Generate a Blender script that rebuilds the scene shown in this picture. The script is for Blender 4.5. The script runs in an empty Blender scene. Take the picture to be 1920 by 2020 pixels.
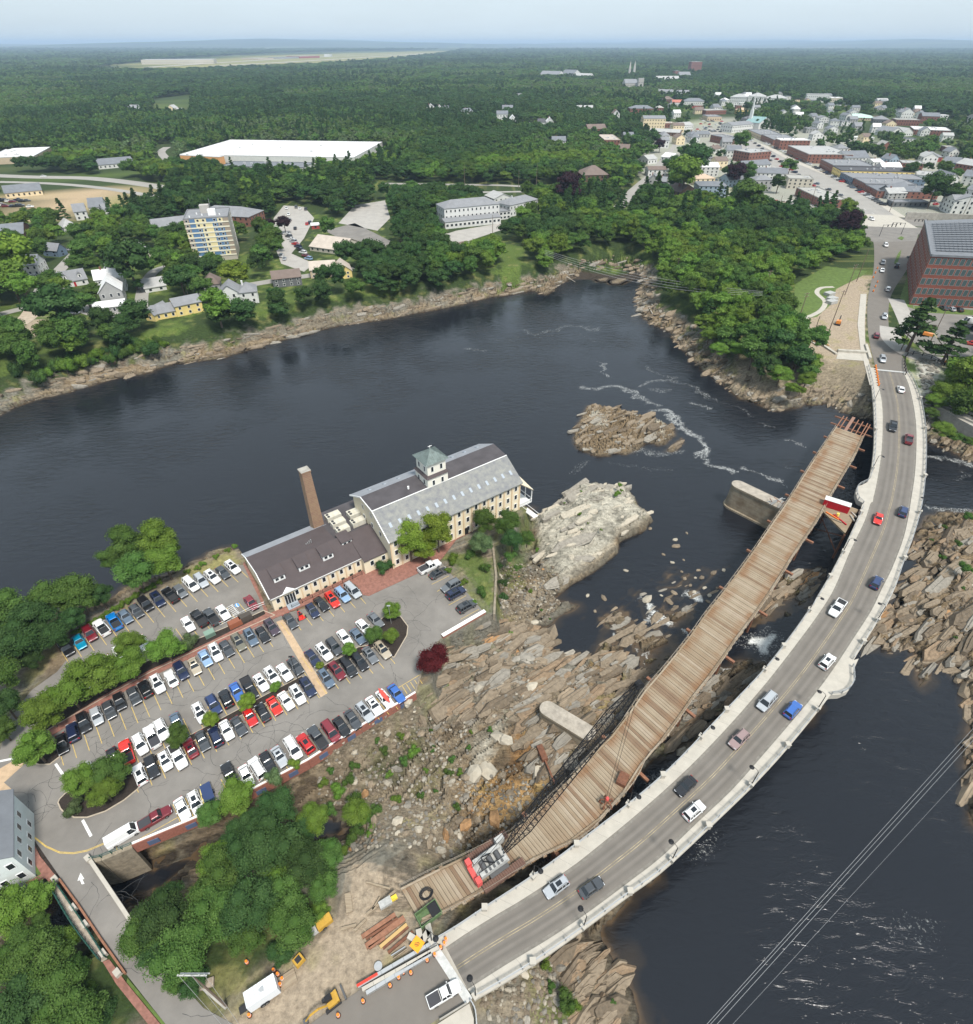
import bpy,math,random
import numpy as np
from mathutils import Vector,Matrix

# ------------------------------------------------------------------ camera, light, exposure
S = bpy.context.scene
C = S.collection
FPX = 1150.0; CXP = 960.0; CYP = 1010.0; CAMH = 97.0          # focal length and centre in photo pixels, eye height in metres
PITCH = math.atan(926.0 / FPX)
cam = bpy.data.objects.new('camera',bpy.data.cameras.new('camera'))
C.objects.link(cam); S.camera = cam
cam.location = (0,0,CAMH)
cam.rotation_euler = (math.pi / 2 - PITCH,0,0)
cam.data.sensor_fit = 'HORIZONTAL'; cam.data.sensor_width = 36.0
cam.data.lens = 36.0 * FPX / 1920.0
cam.data.clip_start = 0.5; cam.data.clip_end = 90000

SUN_EL,SUN_AZ = math.radians(60),math.radians(150)           # azimuth clockwise from +Y
world = bpy.data.worlds.new('World'); S.world = world; world.use_nodes = True
nt = world.node_tree; nt.nodes.clear()
out = nt.nodes.new('ShaderNodeOutputWorld'); bg = nt.nodes.new('ShaderNodeBackground')
sky = nt.nodes.new('ShaderNodeTexSky'); sky.sky_type = 'NISHITA'; sky.sun_disc = False
sky.sun_elevation = SUN_EL; sky.sun_rotation = SUN_AZ; sky.altitude = 50
sky.air_density = 1.0; sky.dust_density = 2.0; sky.ozone_density = 1.0
# a thin even veil of high cloud over the blue, broken a little
tc = nt.nodes.new('ShaderNodeTexCoord'); mp = nt.nodes.new('ShaderNodeMapping'); mp.inputs['Scale'].default_value = (1,1,5)
no = nt.nodes.new('ShaderNodeTexNoise'); no.inputs['Scale'].default_value = 1.6; no.inputs['Detail'].default_value = 5
no.inputs['Roughness'].default_value = 0.55
mr = nt.nodes.new('ShaderNodeMapRange'); mr.inputs[1].default_value = 0.3; mr.inputs[2].default_value = 0.75
mr.inputs[3].default_value = 0.62; mr.inputs[4].default_value = 0.86
mx = nt.nodes.new('ShaderNodeMix'); mx.data_type = 'RGBA'
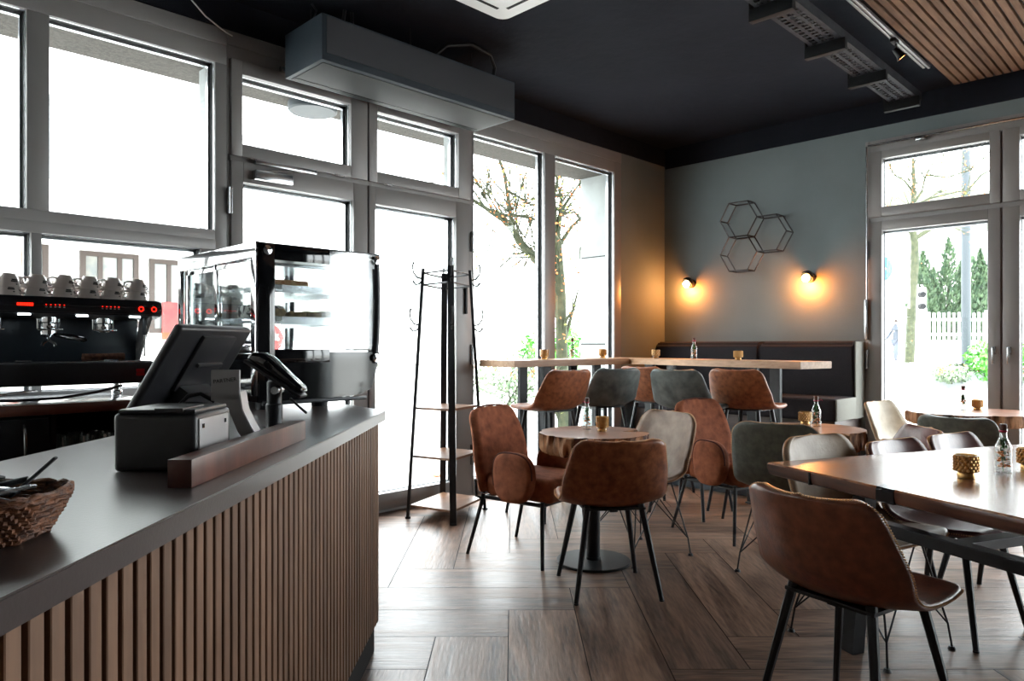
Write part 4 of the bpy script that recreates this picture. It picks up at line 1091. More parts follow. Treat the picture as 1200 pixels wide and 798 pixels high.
b.box((-.085, -.03, 0), (.085, .03, .022), .010, seg=3); b.tube([(-.083, -.02, .018), (.083, -.02, .022)], .014, 10); b.tube([(-.083, .01, .020), (.083, .012, .020)], .013, 10)
o = b.build('folded_cloth', M['towel'], None, 4); o.location = (1.02, 3.69, 1.1305); tag(o, 'folded brown cloth on the drip tray of the espresso machine', 'cloth')
b = B(); b.tube([(.30, 3.72, .955), (.55, 3.70, .968), (.68, 3.69, .963), (.85, 3.70, .966), (1.0, 3.72, .985), (1.12, 3.76, 1.01)], .0065, 8); o = b.build('black_hose', M['black'], None, SM); tag(o, 'thin black hose lying on the pale worktop under the espresso machine', 'hose')
b = B(); b.tube([(.30, 3.80, .956), (.50, 3.72, .97), (.60, 3.74, .985), (.72, 3.80, .99), (.80, 3.90, .99)], .007, 8); o = b.build('braided_hose', M['steel'], None, SM); tag(o, 'braided metal hose behind the black hose under the espresso machine', 'hose')

# cups, upside down in pairs
def cup_bm(rot):
    t = bpy.data.objects.new('coffee_cup', None); link(t)
    b = B(); b.lathe([(.0470, 0), (.0475, .002), (.0450, .009), (.0425, .020), (.038, .036), (.031, .052), (.027, .056), (.026, .0605), (.022, .0605), (.022, .057), (0, .057)], n=28)
    b.lathe([(.0445, 0), (.043, .015), (.0385, .034), (.0295, .051), (0, .053)], n=28); b.build('bowl', M['cup'], t, SM)
    b = B(); b.tube([(-.040, 0, .012), (-.058, 0, .012), (-.070, 0, .022), (-.068, 0, .036), (-.054, 0, .043), (-.034, 0, .044)], [.005, .0045, .004, .004, .0045, .005], 8); b.build('handle', M['cup'], t, SM)
    b = B()
    for zz, w_, n_ in ((.033, .55, 5), (.026, .65, 6)):
        for q in range(n_):
            a = -PI / 2 + .35 + (q - n_ / 2) * w_ / n_
            for a_ in (a, a + w_ / n_ * .55):
                pass
            rr = .0455 if zz < .02 else (.0412 if zz < .03 else .0395)
            p = Vector((rr * math.cos(a), rr * math.sin(a), zz)); d = Vector((math.cos(a), math.sin(a), .25)).normalized(); s = Vector((-math.sin(a), math.cos(a), 0)); u = d.cross(s)
            b.quad([p + s * .0022 + u * .0032 + d * .0014, p - s * .0022 + u * .0032 + d * .0014, p - s * .0022 - u * .0032 + d * .0014, p + s * .0022 - u * .0032 + d * .0014])
    b.sphere((.0432 * math.cos(-1.05), .0432 * math.sin(-1.05), .015), .005, 1, (1, .8, .6))
    b.build('printed_mark', M['ink'], t)
    return t
c0 = cup_bm(0)
xs = (.66, .765, .87, .971, 1.068, 1.177)
names = ['at the left picture edge', 'second stack from the left', 'third stack from the left', 'fourth stack from the left', 'fifth stack from the left', 'rightmost stack']
first = True
for r_ in range(2):
    for i, x in enumerate(xs):
        for lv in range(2):
            where = 'front row' if r_ == 0 else 'back row'
            lab = f"upside down white cup, {'upper' if lv else 'lower'} one of a pair, {where}, {names[i]}"
            loc = (x + (.045 if r_ else 0), 3.735 + r_ * .115, 1.4165 + lv * .036 + (.006 if (i > 1 and lv) else 0))
            rz = (-.15, .1, .0, -.1, .05, .12)[i] + (.25 if lv else 0)
            o = c0 if first else dup(c0)
            first = False
            o.location = loc; o.rotation_euler = (.0, .0, rz); tag(o, lab, 'cup', 'cups stacked upside down on the espresso machine')
            if lv: o.rotation_euler = (.05, .06, rz)

# ------------------------------------------------------------------ ceiling and wall fittings
t = thing('air_curtain', (2.98, 3.96, 3.0), 0, 'long dark rectangular air curtain box hanging above the doors', 'air curtain')
ax0, ax1, ay0, ay1, az0, az1 = 2.18, 3.77, 3.74, 4.185, 2.865, 3.137
b = B(); b.box((ax0, ay0, az0), (ax1, ay1, az1), .005); W(b.build('housing', mat('air_curtain_blue_black', (.20, .235, .265), .6, .0, spec=.2, c2=(.18, .215, .245), scale=3), t, SM), t)
b = B(); b.box((ax0 + .03, ay0 - .003, az0 + .045), (ax1 - .012, ay0 + .002, az1 - .014)); 
for q in range(52):
    x = ax0 + .05 + q * .0298
    if q % 4 == 0: pass
W(b.build('intake_grille', mat('fine_dark_grille', (.17, .18, .205), .6, c2=(.19, .20, .225), scale=300), t), t)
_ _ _
> **TASK TO COMPLETE**: Please extract exactly the lines of the data, from the first through the line containing "from mathutils import Vector,Matrix", and add no pictures to the copy.

> **FINAL RESULT**:
Generate a Blender script that rebuilds the scene shown in this picture. The script is for Blender 4.5. The script runs in an empty Blender scene. Take the picture to be 1920 by 2020 pixels.
import bpy,math,random
import numpy as np
from mathutils import Vector,Matrix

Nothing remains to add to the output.